Lemme tell ya bout Kurt and Mel

As I see it there are 3 areas of influence on a child that forms them into the person that they will be: The family, The school and The friends.  The family is responsible for teaching the child the love, honor, respect, to be responsible,  to share and follow values. The school teaches them skills to learn how to learn, they give loads of information that will assist in decision making and the appreciation of their world. The friends teach a child that they are OK, they are welcomed, appreciated and loved. The friends also show a kid how to have fun. The best part is that no one of these “teams”  has lessons that don’t overlap. The one-two-three punch style lesson providers work together to form the young child into a functioning and productive, happy member of society. Sometimes the  lessons work together like a symphony and sometimes its much more dissonant.

As I see it, the coach is a factor that falls in the spaces between all three of these form building forces.  The coach’s lessons in conjunction with all three branches and include respect, responsibility, fairness, following rules, creativity, expression, drive and self-management. The right coach can assist the other forces into a guaranteed success for the child.

Let me give an example: Back story. I got into gymnastics because my brother was responsible for me after school. He did gymnastics because he was awesome at every other sport but never did gymnastics. It was a challenge for him and he, of course, became great at it.  However, when I would hang out at the gym at the high school with my brother I got to know the guys on that team (sadly they would all be gone by the time I got to high school). Bob was the funny guy, he played piano and could play harmonica while in a handstand. Tom was a pommel horse wizard and did things so effortlessly that I learned a quick respect as soon as I tried them and found how hard pommel horse really was. Al was really really strong and specialized on parallel bars, another really tough event. Then there was Coach Mel Leinwander; a very quiet man, who, one time as I heard it, out bench-pressed a football lunk-head in the weight room without saying a word just to stop the bully from bad mouthing male gymnasts.  His urban legend was heroic.

None of these guys knew that I idolized them. I was a dorky and quiet kid that always sat off to the side reading a book or staring into space (both of which I still do frequently). I was so intimidated by the skill of these young men that I would rarely ever do anything in front of them for fear of looking stupid. But when they were gone or otherwise distracted I did everything they did and tried to act just like them. I wanted to be them so I studied how they did things; learning skills and breakdowns of skills helped me be the coach I am today, but also I watched what kind of people these young men were.

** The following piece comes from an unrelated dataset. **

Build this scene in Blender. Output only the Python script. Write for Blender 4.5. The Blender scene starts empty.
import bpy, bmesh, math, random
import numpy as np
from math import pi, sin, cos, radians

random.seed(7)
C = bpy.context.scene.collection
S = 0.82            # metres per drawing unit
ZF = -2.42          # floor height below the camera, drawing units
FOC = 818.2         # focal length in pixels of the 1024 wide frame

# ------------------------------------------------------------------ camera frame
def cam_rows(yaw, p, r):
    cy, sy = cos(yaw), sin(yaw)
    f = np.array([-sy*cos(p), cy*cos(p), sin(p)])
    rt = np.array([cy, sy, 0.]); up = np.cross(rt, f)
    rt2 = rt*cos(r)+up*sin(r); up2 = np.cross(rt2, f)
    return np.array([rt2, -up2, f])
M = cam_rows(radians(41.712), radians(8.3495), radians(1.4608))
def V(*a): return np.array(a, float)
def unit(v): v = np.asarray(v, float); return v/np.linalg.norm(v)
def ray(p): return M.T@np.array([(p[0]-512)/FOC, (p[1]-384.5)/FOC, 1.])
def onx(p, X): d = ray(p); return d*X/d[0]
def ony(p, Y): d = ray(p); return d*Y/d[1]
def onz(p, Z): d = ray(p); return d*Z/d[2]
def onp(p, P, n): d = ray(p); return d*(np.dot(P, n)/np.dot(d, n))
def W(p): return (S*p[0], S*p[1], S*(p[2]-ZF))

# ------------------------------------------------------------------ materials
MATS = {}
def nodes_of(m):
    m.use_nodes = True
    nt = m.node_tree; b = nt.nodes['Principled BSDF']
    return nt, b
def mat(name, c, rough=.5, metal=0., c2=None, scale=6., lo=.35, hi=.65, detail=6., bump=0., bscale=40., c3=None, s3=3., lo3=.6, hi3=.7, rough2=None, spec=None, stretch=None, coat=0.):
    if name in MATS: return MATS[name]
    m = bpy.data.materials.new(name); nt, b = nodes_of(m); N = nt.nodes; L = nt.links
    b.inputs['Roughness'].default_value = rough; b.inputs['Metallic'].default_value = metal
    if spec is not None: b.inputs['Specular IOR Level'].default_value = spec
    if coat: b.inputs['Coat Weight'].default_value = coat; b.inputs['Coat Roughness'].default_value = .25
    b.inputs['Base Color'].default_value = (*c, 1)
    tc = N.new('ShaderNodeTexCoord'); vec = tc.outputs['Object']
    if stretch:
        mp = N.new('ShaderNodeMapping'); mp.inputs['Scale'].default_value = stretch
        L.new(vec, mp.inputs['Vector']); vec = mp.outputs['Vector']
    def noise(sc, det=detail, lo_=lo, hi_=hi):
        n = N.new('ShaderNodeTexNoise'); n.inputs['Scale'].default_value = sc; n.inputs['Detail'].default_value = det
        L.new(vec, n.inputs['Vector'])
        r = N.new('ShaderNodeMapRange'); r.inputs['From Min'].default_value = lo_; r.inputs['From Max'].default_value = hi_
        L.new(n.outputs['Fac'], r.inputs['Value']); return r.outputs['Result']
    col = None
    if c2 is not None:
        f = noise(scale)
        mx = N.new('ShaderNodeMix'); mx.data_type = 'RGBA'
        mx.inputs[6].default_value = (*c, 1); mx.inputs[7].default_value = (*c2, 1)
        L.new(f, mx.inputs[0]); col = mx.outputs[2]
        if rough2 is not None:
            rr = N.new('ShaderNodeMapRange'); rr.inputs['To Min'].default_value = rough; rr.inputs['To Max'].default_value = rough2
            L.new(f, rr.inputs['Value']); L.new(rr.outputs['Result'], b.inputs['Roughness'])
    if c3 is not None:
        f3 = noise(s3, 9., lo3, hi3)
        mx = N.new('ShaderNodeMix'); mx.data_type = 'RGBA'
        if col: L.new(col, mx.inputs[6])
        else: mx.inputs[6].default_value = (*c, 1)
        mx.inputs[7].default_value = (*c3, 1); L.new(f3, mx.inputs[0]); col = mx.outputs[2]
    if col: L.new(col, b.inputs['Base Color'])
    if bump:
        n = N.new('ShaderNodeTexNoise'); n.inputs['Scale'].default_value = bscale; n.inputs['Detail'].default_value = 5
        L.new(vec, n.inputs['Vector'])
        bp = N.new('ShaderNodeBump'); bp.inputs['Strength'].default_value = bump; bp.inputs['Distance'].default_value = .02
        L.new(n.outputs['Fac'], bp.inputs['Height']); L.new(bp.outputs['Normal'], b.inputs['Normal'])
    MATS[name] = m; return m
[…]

When kids come into our sport we have known that they tend to stay in school and apply themselves to study with the same dedication they  apply to gymnastics. Gymnastics, like all sports, takes a large amount of personal time; time that if left unassigned without a constructive activity can be filled with less desirable activities. Sports can be a great place where kids learn positive social atmosphere: that is being surrounded with like-minded and positive influences and associations.  This social structure, fortified by the strong and positive families of each teammate come into play with that development I mentioned previously.

I mentioned 3 sides to the development of a child: Family, Friends and School. We know that teams provide positive association with teammates, their families reinforce positive family structure and even give kids a “second” mom and dad to act accordingly when a child’s mother and father may not be present. Lastly the involvement in sports like gymnastics give kids the tools to be better students and thus the 3rd side of the triangle is strengthened; all due to sports.

Coach Leinwander circa 1977, Milwaukee Journal

Coach Leinwander circa 1977, Milwaukee Journal

Coaches like Mel Leinwander reinforce all sides of that development: by introducing children to sports and values they work hand in hand with the parents, the school and even the friends on developing an unformed and sometimes lost child into a student-athlete and eventually into a positive and functioning member of society.  So who is Kurt? Kurt was on the team too, he was  pretty quiet and modest and really different. I learned that Kurt used to be a “burn-out”; that’s what kids who smoked and partied were called. He was a pretty rough kid who, for some reason decided to give gymnastics a try.  Kurt was somewhere between being Al’s parallel bar protégé and being in Al’s parallel bar shadow. So what happened to Kurt, the burn-out that gave gymnastics a try?  He became, if I remember right, State Champion on parallel bars in high school and that kid that was headed for a rough life is now an architect in Milwaukee and, dare I say, doing well.  Factor of change, Coach Mel Leinwander. The coach introduced self respect. Leinwander challenged Kurt to work to be more worthy of his own respect. Kurt, cleaned up and straightened out.

Coaches, like Mel Leinwander, introduce young people to new worlds; worlds that challenge them and entice them to surpass their own perceived potential. Everytime someone askes me what I think sports can do for children I think of Kurt and I explain to them the legend in my mind that is Coach Leinwander. To this day I am still trying to be like those role models of my yesterday.  Those guys who were best friends, unique characters, strong athletes,  great students, good people and did gymnastics too. But if I could be like any one of them, I strive to be coach Mel.  He never coached me as a gymnast, he retired the year before I came to high school, but he unknowingly coached me in life, and I don’t even think he knew me as anything other than “Ork’s little brother”. It amazes me how people can have such a huge impact on us and may never even know it.